Passant du fil à coudre à l’aiguille à tapisser, les artistes et leurs femmes se sont attachés à créer des œuvres décoratives monumentales. Parmi les Nabis plus directement concernés, on compte Ranson, Rippl-Rónai et Maillol qui, chacun à leur manière, expérimentent l’art textile. Leur contribution élégante à l’effort esthétique de la fin du XIXe siècle participe à introniser les Nabis en défenseurs modernes des arts décoratifs et de la décoration murale. Les motifs de femmes aux jardins, agrippées aux branches des arbres ou tenant une fleur, souligne le lien organique entre la nature et le féminin. Mais cette vision idyllique ne doit pas dissimuler une économie du travail basée sur des principes précis avec, en premier lieu, une division sexuée des rôles : aux hommes reviennent la création du sujet et l’exécution première en dessin ou en peinture, aux femmes est confié le tissage. Ce processus passe par plusieurs étapes qui, au regard des travaux préparatoires, révèle une évolution certaine entre le motif de départ et l’œuvre aboutie.
Des salons aux ateliers (Ateliers Martine), en passant par les académies d’enseignement (Académie Ranson) et la villégiature, les lieux sont porteurs de sens pour mieux comprendre les milieux nabis, et les places plus ou moins modulables que chacun et chacune est à même d’occuper. Au sein de compositions souvent promptes à tordre les perspectives, à tronquer les cadrages et à jouer des éclairages, espaces intérieurs et intériorité de l’âme se retrouvent dans leurs œuvres étroitement liées. Comme une manière de boucler la boucle, cette dernière section attire l’attention sur les influences directes et indirectes que les femmes ont pu avoir sur le devenir des Nabis.

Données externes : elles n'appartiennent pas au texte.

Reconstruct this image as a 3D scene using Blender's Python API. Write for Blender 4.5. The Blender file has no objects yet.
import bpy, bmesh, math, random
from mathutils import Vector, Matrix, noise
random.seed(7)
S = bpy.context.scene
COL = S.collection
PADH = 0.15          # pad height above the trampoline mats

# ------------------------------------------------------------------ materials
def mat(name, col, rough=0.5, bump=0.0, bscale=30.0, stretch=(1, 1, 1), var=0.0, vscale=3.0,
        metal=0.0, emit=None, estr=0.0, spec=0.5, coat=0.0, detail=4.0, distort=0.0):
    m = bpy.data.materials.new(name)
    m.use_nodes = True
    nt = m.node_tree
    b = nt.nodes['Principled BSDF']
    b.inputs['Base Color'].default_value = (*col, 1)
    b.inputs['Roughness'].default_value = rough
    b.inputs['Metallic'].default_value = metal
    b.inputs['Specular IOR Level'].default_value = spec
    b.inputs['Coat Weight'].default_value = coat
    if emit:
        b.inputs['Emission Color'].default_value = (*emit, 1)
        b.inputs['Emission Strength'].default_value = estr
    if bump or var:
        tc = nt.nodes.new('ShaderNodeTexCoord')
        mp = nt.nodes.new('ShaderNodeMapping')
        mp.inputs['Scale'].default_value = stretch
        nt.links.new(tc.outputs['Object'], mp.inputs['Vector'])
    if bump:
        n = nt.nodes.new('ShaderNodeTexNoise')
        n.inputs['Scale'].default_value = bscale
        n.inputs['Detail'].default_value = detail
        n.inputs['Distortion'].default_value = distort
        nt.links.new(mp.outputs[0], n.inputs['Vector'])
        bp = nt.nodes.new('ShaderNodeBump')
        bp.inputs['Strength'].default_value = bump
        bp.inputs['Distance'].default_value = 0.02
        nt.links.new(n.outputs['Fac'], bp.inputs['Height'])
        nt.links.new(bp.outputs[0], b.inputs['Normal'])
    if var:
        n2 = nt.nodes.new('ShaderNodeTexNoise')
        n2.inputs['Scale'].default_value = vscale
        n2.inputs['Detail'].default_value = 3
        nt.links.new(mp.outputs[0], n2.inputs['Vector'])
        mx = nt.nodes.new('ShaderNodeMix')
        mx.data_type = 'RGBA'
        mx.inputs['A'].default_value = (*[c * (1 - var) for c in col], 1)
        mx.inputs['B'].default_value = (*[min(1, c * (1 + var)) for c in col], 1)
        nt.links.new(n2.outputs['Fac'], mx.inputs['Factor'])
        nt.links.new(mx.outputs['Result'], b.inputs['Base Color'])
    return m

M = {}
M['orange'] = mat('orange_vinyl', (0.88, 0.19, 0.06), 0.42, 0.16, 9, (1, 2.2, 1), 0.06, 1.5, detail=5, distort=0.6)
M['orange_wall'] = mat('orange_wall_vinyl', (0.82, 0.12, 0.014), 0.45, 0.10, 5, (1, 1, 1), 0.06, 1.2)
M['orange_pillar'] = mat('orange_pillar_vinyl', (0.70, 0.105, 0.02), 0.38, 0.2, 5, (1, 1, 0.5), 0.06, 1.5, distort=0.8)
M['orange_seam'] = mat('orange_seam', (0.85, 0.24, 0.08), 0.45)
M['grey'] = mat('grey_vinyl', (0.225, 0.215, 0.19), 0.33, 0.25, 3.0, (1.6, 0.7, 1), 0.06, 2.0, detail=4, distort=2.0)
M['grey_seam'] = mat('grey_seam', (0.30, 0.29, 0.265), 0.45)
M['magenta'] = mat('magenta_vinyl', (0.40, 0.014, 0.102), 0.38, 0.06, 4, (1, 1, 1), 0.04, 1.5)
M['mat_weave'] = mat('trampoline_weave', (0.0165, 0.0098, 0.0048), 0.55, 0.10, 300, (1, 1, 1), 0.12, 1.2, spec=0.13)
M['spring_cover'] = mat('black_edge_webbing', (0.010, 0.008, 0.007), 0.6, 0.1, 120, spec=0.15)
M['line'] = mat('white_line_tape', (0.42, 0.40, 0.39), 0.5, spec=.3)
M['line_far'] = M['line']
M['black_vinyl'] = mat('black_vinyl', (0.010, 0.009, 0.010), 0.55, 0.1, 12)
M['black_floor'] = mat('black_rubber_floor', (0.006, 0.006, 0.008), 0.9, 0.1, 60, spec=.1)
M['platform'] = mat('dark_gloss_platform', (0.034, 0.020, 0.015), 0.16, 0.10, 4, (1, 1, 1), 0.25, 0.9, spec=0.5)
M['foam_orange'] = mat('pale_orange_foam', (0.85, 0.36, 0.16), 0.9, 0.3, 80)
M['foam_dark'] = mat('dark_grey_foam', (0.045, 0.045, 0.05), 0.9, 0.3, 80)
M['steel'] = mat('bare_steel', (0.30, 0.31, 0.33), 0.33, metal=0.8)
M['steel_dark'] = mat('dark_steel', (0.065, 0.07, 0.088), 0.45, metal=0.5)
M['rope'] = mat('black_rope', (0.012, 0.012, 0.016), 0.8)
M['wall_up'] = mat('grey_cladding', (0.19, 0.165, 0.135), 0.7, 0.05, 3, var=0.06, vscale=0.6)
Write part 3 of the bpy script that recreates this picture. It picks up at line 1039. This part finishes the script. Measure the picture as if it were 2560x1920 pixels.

On pense en premier lieu aux mères, et aussi à certaines compagnes dont l’empreinte ne doit pas être sous-estimée : Gabrielle Bernheim pour Félix Vallotton, Lucie Hessel pour Édouard Vuillard, Marthe et Gabrielle Wenger pour Georges Lacombe. Ces quelques noms resserrent un nœud autour de femmes qui agissent en médiatrices et commanditaires, c’est-à-dire qui ne pratiquent pas directement l’art, mais qui contribuent par leurs réseaux et leur capital social à agir dans l’ombre pour rendre visibles d’autres qu’elles, construire des réputations et promouvoir des carrières. D’ailleurs, le fil rouge de la couture poursuit son déroulé, tout en soulignant que cette activité n’a pas la même valeur pour toutes et qu’elle peut aussi être un marqueur social pour des femmes issues de milieux privilégiés.